Tem gente que assiste o filme e fala: "Nossa, mas nessa época era assim". Mas eu falo: "Que época?”, porque na verdade tudo que acontece ali acontece hoje. Tudo o que está na tela tem hoje na casa das pessoas. O que a gente não tem no filme são coisas que marcam a época, então a gente não tem celular no filme, não tem televisão. A moto que o cara chega é uma moto de dois anos atrás, a música que eu escolhi para a avó do Camilo é uma música do Terno, do Tim Bernardes, que é uma música que não tem mais que uma década. Então, confundir o espectador é um artifício, e a gente precisava de um lugar que pudesse nos dar imageticamente tudo isso.
Por incrível que pareça, mesmo com a gente vivendo no Brasil, que tem uma das maiores costas do mundo, a praia de Crisóstomo foi a última locação que a gente encontrou. Era muito difícil achar uma praia que fosse remota o suficiente para que as pessoas não fossem nela, para a gente poder filmar tranquilamente, ao mesmo tempo em que tivesse uma acessibilidade para que você possa chegar com uma equipe de produção que às vezes tem 100 pessoas. Foi muito difícil achar um lugar assim, mas achamos em Búzios.
Quando eu estava escrevendo o roteiro, fui para Portugal porque queria ir na vila em que o Valter Hugo Mãe terminou de escrever o livro. Aí passei por muitas vilas de casa de pedra, muitas vilas de casa branca, e botei na minha cabeça que imageticamente o filme ia até a praia e ia ter pessoas que moram numa vila de casa de pedra, e também pessoas que moram numa vila de casa branca. Isso tudo tinha um conceito, eu queria que a vila parada no tempo representasse essa sociedade que está totalmente permeada pelas crenças limitantes, pelas doutrinas e que nos impedem, nos aprisionam no que a gente sente, no que a gente é, no que a gente deseja. Eu queria que as casas fossem todas meio iguais, ou todas de pedra ou todas de casa branca. Só que em Portugal você tem uma vila de casa de pedra e uma vila de casa branca a cada esquina. Aqui a gente não tem [risos].
Então a gente começou a buscar vila de casa de pedra, e acabamos chegando em Igatu-BA, porque lá tem muitas casas de pedra. Então a gente acabou vendo que ir para Bahia, para a Chapada Diamantina, era aproveitar e trazer o elemento da natureza com quem o personagem do Crisóstomo se relaciona no começo do filme. Ele é muito conectado com a natureza e pouquíssimo conectado com as relações interpessoais. Então era muito importante que a areia, a concha, as ondas, as árvores, as pedras, tudo isso fizesse parte da vida do Crisóstomo.
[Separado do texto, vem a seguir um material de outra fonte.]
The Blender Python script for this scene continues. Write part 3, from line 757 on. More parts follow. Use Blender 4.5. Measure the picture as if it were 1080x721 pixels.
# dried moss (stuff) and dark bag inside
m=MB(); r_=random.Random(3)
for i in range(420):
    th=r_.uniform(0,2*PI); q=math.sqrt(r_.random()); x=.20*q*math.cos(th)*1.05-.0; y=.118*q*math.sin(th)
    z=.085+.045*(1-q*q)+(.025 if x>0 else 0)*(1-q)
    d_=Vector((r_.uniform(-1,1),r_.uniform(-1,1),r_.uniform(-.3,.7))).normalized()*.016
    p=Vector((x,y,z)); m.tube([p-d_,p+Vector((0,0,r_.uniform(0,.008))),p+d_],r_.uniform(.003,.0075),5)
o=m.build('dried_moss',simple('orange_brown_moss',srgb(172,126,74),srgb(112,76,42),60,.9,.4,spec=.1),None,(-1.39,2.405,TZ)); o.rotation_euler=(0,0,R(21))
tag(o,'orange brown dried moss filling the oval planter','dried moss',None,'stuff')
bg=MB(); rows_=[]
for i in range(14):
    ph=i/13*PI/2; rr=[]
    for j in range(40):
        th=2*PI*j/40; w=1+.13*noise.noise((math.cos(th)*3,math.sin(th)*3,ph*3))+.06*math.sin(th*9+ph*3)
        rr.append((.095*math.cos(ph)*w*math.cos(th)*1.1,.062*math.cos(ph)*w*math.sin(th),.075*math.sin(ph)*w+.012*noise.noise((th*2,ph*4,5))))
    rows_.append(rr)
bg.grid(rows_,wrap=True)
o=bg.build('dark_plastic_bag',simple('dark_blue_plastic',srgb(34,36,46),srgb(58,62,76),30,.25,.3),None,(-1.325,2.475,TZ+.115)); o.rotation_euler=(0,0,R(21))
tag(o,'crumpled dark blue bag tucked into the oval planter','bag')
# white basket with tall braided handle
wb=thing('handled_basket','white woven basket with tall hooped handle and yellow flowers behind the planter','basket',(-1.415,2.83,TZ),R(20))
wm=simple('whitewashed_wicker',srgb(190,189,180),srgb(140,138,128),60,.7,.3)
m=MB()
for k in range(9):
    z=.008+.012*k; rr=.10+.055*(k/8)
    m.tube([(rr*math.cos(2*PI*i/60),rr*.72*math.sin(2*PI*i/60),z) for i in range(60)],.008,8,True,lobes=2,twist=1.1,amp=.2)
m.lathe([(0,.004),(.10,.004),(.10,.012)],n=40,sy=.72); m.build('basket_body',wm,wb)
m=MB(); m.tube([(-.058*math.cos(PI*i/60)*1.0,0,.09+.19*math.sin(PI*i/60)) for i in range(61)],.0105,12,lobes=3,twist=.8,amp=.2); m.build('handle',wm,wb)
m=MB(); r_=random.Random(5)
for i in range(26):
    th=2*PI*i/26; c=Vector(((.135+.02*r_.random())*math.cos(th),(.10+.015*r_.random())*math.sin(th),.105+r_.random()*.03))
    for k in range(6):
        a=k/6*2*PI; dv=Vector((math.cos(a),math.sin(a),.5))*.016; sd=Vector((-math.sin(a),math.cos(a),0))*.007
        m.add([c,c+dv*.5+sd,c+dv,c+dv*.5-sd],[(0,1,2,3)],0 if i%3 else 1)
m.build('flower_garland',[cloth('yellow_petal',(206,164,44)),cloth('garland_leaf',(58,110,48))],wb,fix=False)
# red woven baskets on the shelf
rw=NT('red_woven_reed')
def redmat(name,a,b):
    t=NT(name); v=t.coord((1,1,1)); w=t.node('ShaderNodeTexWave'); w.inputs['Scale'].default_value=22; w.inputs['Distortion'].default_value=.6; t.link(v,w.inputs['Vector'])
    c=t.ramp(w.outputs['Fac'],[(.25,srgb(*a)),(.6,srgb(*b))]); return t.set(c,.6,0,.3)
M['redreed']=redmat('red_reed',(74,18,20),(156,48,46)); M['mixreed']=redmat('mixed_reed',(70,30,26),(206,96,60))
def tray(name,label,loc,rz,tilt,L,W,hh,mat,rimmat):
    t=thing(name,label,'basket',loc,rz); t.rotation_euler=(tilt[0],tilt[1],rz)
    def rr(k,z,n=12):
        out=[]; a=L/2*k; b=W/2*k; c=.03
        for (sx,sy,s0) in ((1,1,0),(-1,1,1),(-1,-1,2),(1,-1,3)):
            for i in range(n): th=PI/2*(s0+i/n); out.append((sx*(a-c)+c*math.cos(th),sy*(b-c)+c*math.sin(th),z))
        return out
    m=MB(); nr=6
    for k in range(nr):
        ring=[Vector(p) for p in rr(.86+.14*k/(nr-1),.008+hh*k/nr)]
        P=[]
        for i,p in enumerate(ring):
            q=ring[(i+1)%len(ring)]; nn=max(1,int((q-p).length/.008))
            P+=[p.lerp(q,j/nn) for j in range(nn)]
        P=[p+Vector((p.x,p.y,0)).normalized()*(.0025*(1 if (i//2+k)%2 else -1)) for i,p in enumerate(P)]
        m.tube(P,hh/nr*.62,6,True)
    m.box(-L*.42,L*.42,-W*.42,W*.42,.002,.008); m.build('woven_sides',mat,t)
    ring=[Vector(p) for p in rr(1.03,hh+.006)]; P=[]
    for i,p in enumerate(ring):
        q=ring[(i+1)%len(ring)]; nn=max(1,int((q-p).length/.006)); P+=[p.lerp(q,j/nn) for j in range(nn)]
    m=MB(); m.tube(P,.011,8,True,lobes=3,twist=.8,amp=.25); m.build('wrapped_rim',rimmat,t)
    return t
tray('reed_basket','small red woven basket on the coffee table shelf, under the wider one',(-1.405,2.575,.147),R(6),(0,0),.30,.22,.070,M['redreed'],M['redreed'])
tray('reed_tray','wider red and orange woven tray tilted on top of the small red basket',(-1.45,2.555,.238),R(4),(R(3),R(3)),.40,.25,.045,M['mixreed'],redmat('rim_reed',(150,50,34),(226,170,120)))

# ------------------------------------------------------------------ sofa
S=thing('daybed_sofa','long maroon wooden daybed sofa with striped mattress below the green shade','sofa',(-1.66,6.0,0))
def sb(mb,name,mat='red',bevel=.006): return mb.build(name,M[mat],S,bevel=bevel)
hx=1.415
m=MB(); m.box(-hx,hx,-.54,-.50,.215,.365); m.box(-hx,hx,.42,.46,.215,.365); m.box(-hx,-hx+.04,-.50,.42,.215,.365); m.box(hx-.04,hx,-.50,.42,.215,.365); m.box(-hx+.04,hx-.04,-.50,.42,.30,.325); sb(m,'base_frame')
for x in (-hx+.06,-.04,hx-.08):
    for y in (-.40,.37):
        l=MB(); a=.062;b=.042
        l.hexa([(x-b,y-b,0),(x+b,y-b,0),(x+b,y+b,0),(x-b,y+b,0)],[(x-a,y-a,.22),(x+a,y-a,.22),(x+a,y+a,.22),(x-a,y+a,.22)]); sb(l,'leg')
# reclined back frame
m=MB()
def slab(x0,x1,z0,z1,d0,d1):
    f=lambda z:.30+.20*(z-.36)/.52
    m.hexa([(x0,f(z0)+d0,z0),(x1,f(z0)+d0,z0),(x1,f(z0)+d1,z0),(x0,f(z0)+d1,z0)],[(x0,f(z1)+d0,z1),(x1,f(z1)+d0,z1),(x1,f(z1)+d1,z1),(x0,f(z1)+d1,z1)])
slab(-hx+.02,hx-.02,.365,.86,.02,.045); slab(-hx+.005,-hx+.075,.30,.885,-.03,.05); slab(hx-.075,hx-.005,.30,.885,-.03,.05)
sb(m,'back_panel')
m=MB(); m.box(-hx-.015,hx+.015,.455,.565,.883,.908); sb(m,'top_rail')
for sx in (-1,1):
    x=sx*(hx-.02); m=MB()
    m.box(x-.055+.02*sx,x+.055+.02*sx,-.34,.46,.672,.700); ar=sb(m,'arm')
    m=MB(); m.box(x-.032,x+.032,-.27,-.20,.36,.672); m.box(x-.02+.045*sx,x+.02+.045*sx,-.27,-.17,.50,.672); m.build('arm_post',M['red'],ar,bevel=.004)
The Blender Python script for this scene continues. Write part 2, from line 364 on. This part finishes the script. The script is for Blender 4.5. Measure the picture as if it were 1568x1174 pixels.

Foi muito importante filmar na Chapada Diamantina e em Búzios, porque realmente viram um personagem do filme.
É essa ambientação que traz o realismo mágico de certa forma, que traz esse lugar que eu não sei onde é, mas é o Brasil. E mais do que isso, de novo voltando para a direção de arte, locação, objetos, tudo no filme tem um significado, e ajuda a gente a entrar nesse universo atemporal mágico, em que a gente sai desse tempo de hoje, do celular, das relações com pouco foco. O filme, de alguma forma, convida o espectador a entrar nesse universo para se jogar e para entrar dentro de cada personagem, então a gente precisa de um outro tempo para conseguir se conectar.
Então, o filme entra num estado contemplativo, meditativo, mas ao mesmo tempo muito participativo do espectador de se engajar para se conectar com essas personagens. E é muito impossível você não se conectar com essas personagens. Porque a gente se enxerga em cada uma delas. Todos nós sentimos angústia, solidão, buscamos pertencimento, passamos por coisas da vida que não tem a ver com a gente mesmo, e buscamos nas relações interpessoais um lugar de crescimento, acolhimento e empatia.
Vinícius Oliveira (Oxente Pipoca): Por fim, Daniel, nós do Oxente Pipoca sempre pedimos aos nossos entrevistados que indiquem filmes nacionais que o nosso público deva assistir. Quais seriam as suas indicações?
Daniel Rezende: Essa safra que a gente está vivendo é uma safra sem igual na história do país. Mas eu vou citar filmes que foram muito sensíveis e que me tocaram nos últimos tempos. Vou citar com certeza Sem Coração, da Nara Normande e do Tião; A Melhor Mãe do Mundo, da Anna Muylaert; Oeste Outra Vez; Malu, Ela e Eu, do Gustavo Moura e com a Andréa Beltrão; O Último Azul; Baby. São filmes que me tocaram, e que a gente tem que ir atrás para ver.
Pensando lá atrás, em filmes que eu trabalhei, você tem O Ano em Que Meus Pais Saíram de Férias, que é um filme que eu amo, e também Narradores de Javé, da Eliane Caffé. Estou num momento de filmes que me conectam com o bom da humanidade.